*WRITTEN REQUEST*: Find every line with the word "pixels". Copy those lines.
══ EXERCISE INPUT ══
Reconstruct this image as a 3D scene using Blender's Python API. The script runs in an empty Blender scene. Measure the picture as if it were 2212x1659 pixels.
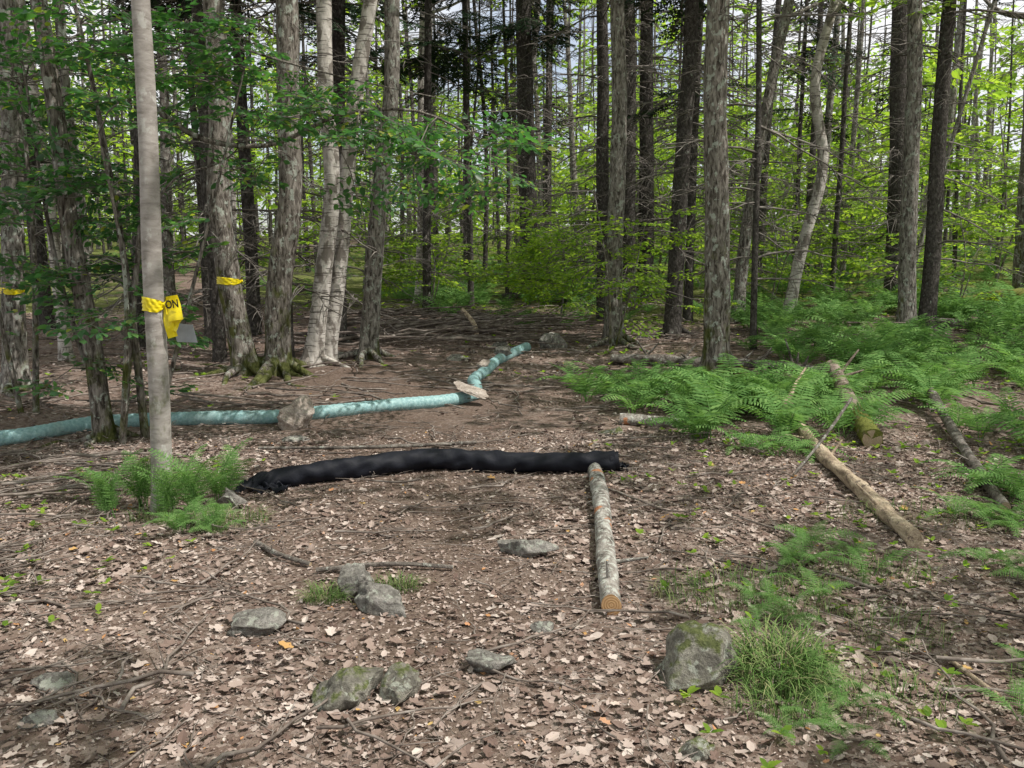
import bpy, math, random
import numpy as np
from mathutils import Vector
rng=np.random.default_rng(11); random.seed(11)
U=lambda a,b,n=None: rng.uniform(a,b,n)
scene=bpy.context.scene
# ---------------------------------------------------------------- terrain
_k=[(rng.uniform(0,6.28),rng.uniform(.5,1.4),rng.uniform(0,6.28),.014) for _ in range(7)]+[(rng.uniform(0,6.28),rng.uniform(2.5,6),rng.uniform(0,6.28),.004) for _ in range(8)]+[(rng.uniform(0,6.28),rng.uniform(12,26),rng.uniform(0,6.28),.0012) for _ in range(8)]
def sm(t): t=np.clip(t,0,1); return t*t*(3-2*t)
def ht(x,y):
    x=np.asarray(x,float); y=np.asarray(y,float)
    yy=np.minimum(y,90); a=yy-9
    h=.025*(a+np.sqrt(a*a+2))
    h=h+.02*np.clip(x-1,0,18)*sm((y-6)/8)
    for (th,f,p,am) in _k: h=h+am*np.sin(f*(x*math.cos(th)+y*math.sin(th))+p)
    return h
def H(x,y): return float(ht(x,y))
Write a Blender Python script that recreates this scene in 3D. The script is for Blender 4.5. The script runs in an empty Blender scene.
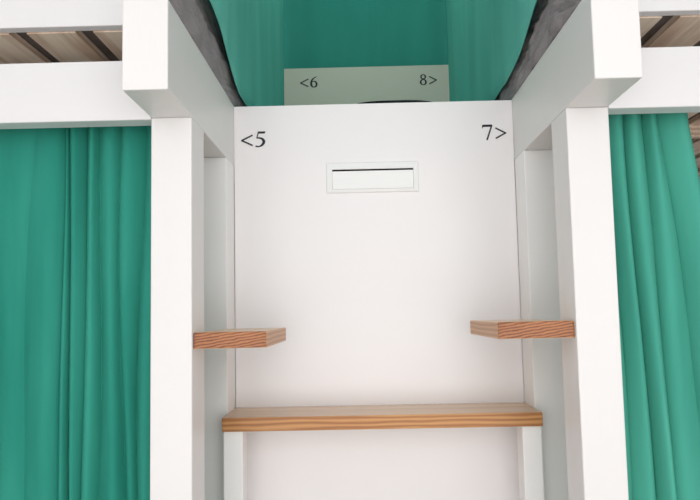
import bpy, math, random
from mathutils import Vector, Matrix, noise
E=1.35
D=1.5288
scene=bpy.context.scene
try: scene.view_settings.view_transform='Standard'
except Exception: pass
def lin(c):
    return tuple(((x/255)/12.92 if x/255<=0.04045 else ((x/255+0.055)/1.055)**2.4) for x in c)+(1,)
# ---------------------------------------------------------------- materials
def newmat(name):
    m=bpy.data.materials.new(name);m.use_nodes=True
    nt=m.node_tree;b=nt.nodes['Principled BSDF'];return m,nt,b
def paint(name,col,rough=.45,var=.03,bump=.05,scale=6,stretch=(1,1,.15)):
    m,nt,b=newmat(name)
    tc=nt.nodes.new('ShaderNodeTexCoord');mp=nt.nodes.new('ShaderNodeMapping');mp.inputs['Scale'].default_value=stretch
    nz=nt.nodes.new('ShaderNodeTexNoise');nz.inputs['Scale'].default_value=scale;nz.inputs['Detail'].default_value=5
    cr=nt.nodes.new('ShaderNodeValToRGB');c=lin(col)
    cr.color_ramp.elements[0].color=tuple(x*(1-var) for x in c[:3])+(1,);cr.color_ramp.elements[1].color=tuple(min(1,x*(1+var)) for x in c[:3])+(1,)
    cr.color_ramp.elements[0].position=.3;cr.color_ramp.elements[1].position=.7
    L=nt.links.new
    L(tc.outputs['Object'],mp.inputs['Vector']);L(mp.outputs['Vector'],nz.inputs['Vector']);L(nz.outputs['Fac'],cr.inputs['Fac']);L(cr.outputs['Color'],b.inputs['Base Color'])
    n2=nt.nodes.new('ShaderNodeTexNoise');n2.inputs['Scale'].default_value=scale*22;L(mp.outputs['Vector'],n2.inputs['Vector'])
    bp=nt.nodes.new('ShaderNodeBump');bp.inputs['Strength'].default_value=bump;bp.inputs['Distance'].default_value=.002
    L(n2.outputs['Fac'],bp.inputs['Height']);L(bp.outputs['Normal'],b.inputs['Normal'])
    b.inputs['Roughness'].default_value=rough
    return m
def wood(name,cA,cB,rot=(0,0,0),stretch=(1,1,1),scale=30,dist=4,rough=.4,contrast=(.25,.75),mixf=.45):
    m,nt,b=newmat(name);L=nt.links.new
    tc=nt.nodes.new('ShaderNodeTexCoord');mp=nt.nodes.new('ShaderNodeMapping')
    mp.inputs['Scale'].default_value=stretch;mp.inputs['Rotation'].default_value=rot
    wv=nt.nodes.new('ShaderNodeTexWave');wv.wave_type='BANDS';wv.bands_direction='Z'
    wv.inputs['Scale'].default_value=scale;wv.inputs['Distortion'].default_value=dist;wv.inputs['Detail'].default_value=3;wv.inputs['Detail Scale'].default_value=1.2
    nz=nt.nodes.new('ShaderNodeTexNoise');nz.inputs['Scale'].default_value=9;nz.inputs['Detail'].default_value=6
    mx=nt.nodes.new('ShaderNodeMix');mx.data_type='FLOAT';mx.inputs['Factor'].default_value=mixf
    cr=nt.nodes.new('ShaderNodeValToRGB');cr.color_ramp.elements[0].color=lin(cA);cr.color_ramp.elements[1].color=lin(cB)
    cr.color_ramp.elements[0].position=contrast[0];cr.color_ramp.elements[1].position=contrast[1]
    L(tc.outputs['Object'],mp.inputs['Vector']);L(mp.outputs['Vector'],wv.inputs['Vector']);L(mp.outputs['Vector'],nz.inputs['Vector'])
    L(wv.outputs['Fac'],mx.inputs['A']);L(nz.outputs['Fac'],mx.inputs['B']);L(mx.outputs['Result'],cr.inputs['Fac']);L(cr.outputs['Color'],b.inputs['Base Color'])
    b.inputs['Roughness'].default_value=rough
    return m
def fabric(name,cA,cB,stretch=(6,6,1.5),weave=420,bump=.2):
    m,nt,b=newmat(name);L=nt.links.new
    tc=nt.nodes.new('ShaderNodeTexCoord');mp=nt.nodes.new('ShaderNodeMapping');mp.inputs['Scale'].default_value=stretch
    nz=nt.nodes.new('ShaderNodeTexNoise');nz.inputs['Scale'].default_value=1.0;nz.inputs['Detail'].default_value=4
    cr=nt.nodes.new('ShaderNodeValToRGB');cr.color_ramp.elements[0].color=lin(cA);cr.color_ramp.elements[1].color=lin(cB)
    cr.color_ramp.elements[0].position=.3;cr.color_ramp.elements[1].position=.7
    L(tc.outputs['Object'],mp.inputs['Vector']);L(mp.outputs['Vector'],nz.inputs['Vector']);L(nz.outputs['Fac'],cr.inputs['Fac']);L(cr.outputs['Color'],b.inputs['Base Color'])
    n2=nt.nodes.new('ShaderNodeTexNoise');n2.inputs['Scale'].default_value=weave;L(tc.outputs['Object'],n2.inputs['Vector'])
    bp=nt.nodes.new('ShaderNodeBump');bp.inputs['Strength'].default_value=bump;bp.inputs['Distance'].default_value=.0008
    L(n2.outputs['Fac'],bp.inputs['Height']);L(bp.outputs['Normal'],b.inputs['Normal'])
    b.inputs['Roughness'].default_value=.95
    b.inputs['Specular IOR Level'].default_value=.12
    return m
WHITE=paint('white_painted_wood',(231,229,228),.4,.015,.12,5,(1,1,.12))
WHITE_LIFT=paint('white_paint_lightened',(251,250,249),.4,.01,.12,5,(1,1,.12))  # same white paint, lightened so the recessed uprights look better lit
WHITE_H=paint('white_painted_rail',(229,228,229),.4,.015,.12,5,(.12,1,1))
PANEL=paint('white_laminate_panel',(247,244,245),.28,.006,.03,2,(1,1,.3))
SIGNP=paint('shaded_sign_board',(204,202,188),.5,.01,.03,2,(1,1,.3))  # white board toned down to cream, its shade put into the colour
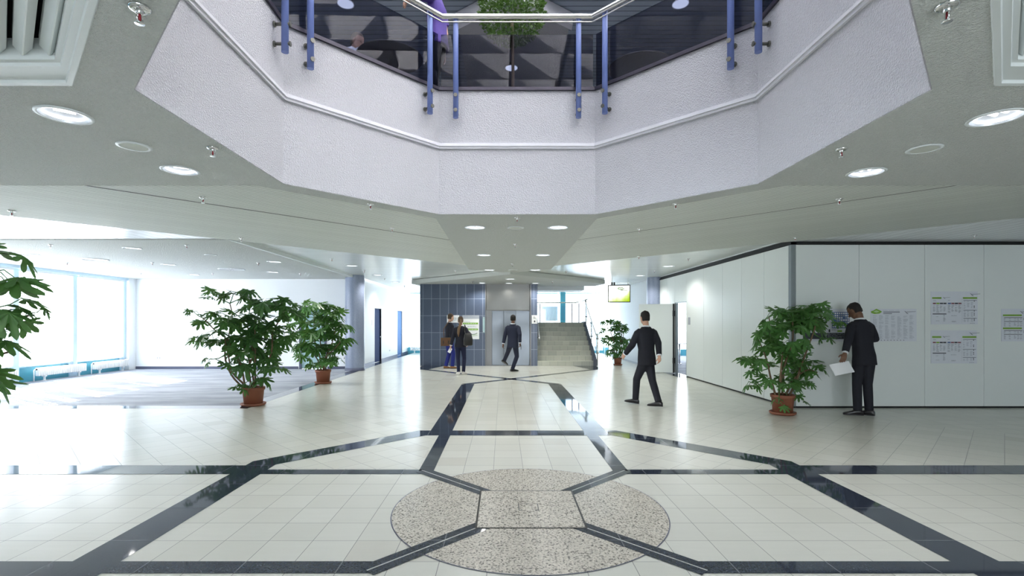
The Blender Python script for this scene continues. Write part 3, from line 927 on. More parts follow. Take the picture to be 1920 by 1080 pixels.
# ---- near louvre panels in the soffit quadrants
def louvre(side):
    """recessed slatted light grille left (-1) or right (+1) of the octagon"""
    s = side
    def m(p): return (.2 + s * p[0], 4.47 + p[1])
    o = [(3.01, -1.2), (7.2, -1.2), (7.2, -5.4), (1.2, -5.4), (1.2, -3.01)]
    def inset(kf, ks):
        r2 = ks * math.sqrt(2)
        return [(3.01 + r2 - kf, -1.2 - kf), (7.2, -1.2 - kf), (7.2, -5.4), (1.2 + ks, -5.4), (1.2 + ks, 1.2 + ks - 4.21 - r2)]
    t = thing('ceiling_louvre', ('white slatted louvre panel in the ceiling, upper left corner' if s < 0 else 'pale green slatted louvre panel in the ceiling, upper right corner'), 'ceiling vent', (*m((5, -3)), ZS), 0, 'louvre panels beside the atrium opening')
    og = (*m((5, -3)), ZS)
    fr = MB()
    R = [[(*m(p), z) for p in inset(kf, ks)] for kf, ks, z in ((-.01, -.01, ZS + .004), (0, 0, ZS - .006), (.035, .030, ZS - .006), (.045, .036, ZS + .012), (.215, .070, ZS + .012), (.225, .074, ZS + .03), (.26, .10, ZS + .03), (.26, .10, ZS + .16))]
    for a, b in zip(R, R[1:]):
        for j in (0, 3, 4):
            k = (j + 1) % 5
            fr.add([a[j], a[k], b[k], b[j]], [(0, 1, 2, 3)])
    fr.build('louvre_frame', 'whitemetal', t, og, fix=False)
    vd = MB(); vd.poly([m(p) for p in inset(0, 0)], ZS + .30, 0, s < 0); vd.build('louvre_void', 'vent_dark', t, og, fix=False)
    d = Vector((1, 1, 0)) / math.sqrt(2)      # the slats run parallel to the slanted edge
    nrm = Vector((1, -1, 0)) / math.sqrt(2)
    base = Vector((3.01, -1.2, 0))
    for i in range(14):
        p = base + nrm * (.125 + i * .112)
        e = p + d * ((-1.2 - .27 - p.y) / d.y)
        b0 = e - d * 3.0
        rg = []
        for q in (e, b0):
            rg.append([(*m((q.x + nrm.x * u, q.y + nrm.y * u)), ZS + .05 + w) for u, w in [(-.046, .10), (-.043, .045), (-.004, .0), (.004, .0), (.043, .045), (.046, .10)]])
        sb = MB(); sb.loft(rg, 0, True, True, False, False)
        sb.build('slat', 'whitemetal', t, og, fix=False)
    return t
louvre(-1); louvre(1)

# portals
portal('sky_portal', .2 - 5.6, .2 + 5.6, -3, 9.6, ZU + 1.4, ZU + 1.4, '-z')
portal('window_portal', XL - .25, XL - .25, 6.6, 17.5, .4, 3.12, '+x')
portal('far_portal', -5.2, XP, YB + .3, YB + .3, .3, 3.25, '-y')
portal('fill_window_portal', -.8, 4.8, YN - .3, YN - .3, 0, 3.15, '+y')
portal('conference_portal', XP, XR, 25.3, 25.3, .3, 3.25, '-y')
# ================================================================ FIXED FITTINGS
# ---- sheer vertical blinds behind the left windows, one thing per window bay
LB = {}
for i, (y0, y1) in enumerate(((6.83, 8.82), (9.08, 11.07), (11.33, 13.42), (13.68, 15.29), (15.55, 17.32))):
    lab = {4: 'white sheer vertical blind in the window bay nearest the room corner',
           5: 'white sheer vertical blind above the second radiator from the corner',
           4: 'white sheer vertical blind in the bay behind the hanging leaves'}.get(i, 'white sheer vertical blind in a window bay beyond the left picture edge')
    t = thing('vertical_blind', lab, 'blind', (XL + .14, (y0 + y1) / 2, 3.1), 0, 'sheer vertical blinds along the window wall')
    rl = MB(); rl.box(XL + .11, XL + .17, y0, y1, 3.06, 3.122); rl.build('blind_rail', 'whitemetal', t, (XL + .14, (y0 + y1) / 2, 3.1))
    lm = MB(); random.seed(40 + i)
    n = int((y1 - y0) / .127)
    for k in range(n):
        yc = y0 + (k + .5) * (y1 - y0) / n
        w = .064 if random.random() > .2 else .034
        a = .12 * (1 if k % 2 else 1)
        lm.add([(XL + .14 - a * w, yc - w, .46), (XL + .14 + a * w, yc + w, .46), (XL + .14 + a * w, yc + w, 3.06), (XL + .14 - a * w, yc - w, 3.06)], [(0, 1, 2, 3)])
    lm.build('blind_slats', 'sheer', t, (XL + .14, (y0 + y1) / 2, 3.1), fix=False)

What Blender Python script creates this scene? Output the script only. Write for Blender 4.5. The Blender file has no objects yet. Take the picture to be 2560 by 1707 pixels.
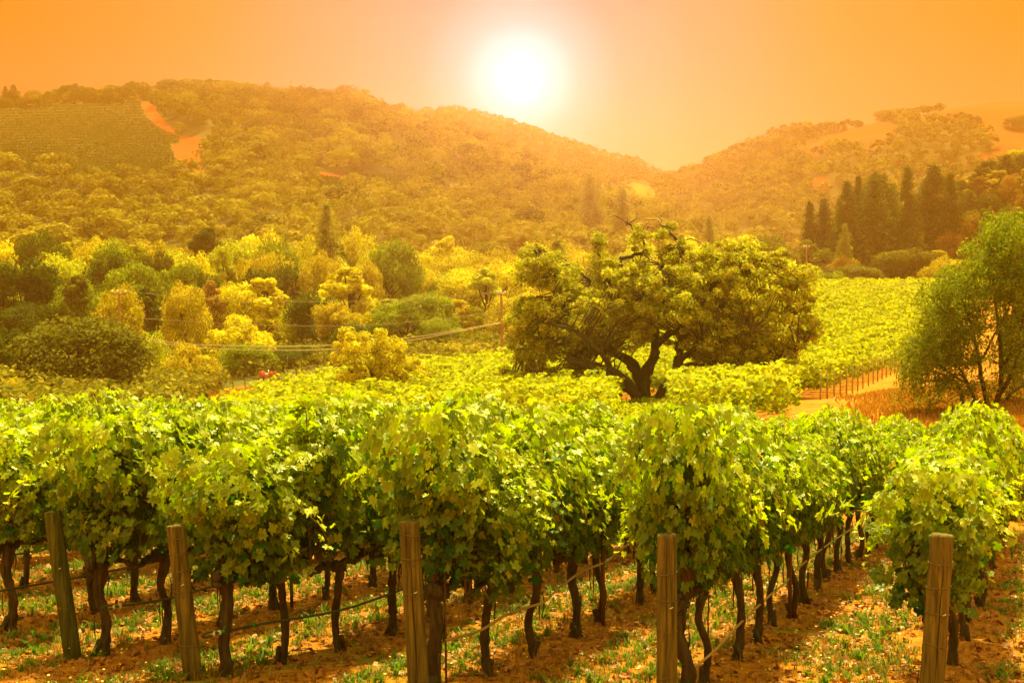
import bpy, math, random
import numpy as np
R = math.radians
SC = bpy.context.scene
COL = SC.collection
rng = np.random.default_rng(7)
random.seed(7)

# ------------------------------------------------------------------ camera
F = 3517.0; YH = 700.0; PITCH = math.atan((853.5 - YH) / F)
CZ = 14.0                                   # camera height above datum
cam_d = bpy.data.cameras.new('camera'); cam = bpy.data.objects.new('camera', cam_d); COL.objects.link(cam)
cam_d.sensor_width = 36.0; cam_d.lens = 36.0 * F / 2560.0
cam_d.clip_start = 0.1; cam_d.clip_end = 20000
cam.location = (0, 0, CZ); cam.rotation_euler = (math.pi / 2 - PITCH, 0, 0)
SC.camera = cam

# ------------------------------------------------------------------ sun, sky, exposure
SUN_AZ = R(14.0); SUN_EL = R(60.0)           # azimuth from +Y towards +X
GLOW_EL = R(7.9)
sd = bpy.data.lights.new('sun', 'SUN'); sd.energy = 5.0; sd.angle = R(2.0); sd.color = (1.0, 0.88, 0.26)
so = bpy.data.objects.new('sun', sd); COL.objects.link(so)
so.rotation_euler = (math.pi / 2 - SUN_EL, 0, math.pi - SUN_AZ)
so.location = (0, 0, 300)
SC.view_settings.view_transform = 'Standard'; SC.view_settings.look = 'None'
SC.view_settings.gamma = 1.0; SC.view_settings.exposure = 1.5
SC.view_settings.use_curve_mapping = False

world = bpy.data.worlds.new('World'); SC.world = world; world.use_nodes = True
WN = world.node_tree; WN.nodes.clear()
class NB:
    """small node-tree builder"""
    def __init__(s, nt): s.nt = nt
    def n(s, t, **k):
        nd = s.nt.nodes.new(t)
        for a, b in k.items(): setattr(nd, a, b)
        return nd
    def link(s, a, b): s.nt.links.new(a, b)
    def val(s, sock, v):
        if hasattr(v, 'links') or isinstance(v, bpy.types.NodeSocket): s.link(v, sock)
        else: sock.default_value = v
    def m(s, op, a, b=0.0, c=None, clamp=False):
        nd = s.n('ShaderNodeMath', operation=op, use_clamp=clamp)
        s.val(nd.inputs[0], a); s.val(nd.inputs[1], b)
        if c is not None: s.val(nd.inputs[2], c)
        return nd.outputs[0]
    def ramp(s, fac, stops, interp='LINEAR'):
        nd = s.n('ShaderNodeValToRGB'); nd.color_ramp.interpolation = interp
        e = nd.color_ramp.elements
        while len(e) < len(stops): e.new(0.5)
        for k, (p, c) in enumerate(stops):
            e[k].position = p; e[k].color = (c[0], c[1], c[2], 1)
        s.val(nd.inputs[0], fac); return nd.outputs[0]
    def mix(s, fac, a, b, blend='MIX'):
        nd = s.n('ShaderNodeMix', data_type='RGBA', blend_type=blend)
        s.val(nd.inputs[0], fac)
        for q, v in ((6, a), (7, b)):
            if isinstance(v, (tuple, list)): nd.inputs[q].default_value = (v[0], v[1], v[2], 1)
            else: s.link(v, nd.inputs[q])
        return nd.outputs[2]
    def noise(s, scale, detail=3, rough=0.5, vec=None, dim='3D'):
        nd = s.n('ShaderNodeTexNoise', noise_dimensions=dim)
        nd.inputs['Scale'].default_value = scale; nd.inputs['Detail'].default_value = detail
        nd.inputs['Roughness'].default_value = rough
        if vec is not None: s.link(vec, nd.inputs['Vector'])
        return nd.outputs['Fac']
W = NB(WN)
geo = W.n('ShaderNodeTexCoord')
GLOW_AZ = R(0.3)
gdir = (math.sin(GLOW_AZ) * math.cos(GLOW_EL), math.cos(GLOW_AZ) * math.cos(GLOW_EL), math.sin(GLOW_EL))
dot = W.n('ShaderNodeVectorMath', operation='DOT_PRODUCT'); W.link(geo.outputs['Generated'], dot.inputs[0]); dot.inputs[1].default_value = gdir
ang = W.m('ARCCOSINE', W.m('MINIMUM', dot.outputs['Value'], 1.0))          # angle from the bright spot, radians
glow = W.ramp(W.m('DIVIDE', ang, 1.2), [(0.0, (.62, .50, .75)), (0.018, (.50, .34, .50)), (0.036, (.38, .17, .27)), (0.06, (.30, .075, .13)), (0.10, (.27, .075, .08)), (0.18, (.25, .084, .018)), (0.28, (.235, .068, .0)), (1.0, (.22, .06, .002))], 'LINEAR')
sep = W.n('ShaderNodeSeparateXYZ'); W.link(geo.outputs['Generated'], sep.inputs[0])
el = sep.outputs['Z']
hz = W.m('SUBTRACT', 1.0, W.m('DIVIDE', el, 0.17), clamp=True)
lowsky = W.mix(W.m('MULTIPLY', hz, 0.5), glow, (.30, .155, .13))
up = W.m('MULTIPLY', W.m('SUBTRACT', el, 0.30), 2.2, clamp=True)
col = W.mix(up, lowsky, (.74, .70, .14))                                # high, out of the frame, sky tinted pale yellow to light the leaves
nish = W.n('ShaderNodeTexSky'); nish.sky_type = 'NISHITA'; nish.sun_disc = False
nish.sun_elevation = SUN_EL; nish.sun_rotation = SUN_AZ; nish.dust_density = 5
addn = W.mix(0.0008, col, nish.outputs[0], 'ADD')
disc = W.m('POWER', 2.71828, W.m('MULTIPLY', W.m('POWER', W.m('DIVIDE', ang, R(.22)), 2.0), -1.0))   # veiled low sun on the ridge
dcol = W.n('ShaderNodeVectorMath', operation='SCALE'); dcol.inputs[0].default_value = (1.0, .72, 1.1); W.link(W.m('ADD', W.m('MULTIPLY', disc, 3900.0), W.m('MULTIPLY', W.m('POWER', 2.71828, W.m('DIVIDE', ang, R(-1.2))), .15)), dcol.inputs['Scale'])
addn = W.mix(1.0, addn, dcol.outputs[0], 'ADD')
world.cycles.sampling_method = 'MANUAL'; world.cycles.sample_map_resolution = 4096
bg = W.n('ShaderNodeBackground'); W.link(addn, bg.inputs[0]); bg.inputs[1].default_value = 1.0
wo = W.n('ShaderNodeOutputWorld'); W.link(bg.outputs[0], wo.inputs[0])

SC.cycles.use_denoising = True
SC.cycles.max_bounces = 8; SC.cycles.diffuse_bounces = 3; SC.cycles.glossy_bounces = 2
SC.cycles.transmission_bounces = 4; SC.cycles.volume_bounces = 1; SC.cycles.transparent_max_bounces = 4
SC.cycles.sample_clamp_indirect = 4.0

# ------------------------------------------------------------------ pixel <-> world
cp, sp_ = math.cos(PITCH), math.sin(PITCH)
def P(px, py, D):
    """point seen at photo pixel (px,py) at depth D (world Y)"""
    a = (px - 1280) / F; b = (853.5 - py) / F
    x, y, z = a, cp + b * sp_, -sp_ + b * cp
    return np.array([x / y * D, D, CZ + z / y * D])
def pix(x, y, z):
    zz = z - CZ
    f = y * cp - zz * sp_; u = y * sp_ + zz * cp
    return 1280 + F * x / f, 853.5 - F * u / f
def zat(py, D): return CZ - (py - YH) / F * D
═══
*SOLUTION FOR THIS EXERCISE*:
Reconstruct this image as a 3D scene using Blender's Python API. The script runs in an empty Blender scene. Measure the picture as if it were 2212x1659 pixels.
The Blender Python script for this scene continues. Write part 3, from line 927 on. More parts follow. Take the picture to be 1920 by 1080 pixels.
What Blender Python script creates this scene? Output the script only. Write for Blender 4.5. The Blender file has no objects yet. Take the picture to be 2560 by 1707 pixels.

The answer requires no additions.